• WORK REQUIRED: Bring together all lines of the material below that contain the string "script".

• EXERCISE MATERIALS:
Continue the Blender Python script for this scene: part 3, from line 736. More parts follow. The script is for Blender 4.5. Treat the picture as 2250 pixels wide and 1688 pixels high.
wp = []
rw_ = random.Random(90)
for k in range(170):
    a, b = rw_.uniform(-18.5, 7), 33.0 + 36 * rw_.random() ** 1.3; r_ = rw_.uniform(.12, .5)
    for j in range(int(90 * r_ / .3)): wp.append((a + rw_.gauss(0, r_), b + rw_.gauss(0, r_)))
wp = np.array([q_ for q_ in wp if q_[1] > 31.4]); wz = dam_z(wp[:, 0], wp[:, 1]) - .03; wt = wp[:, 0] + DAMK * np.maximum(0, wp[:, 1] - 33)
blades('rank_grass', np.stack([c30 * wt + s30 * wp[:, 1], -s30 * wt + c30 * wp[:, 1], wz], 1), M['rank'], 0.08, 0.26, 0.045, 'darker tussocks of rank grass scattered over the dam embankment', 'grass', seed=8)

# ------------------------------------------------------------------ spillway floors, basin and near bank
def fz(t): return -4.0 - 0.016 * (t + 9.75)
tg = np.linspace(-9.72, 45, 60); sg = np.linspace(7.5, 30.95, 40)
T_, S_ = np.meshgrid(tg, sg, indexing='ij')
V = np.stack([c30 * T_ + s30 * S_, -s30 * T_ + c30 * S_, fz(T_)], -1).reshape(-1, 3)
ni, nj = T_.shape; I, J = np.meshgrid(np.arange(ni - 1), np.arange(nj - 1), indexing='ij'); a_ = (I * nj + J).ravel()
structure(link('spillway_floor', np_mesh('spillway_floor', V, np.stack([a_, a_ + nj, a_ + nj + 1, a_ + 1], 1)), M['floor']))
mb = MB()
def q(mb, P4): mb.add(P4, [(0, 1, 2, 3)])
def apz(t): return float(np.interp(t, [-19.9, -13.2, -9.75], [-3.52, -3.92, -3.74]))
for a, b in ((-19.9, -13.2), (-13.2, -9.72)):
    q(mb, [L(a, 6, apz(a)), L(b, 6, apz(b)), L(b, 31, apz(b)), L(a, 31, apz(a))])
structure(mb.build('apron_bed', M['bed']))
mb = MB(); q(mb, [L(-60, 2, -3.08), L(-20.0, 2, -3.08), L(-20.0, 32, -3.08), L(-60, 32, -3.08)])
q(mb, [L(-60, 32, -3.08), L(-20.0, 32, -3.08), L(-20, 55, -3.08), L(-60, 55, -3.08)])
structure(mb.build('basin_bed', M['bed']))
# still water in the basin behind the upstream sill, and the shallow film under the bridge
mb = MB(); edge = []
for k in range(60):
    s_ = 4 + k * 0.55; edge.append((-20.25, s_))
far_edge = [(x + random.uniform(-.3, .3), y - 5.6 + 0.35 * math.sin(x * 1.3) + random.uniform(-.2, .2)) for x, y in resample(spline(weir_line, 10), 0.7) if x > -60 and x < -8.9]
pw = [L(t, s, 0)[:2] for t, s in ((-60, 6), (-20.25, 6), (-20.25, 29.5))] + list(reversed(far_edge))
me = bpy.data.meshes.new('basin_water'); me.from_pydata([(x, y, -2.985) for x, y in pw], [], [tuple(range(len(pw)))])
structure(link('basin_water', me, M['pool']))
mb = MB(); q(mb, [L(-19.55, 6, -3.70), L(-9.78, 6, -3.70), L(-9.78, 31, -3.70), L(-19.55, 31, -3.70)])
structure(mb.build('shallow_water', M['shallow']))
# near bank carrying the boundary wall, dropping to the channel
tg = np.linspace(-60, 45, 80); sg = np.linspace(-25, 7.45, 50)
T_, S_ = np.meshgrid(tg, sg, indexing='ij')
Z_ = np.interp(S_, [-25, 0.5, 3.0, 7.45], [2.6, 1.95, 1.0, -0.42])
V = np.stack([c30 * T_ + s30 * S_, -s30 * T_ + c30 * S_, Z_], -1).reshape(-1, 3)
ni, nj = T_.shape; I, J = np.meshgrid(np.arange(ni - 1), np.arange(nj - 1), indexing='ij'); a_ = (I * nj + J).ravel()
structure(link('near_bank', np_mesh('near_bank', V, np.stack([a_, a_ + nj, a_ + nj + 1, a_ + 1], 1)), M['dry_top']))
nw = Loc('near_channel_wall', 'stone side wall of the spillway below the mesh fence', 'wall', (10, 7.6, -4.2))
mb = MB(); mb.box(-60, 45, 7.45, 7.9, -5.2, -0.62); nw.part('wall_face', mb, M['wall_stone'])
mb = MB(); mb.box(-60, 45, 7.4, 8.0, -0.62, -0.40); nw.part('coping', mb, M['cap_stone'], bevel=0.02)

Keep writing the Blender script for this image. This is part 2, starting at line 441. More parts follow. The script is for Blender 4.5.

• RESULT OF THE EXERCISE:
Continue the Blender Python script for this scene: part 3, from line 736. More parts follow. The script is for Blender 4.5. Treat the picture as 2250 pixels wide and 1688 pixels high.
Keep writing the Blender script for this image. This is part 2, starting at line 441. More parts follow. The script is for Blender 4.5.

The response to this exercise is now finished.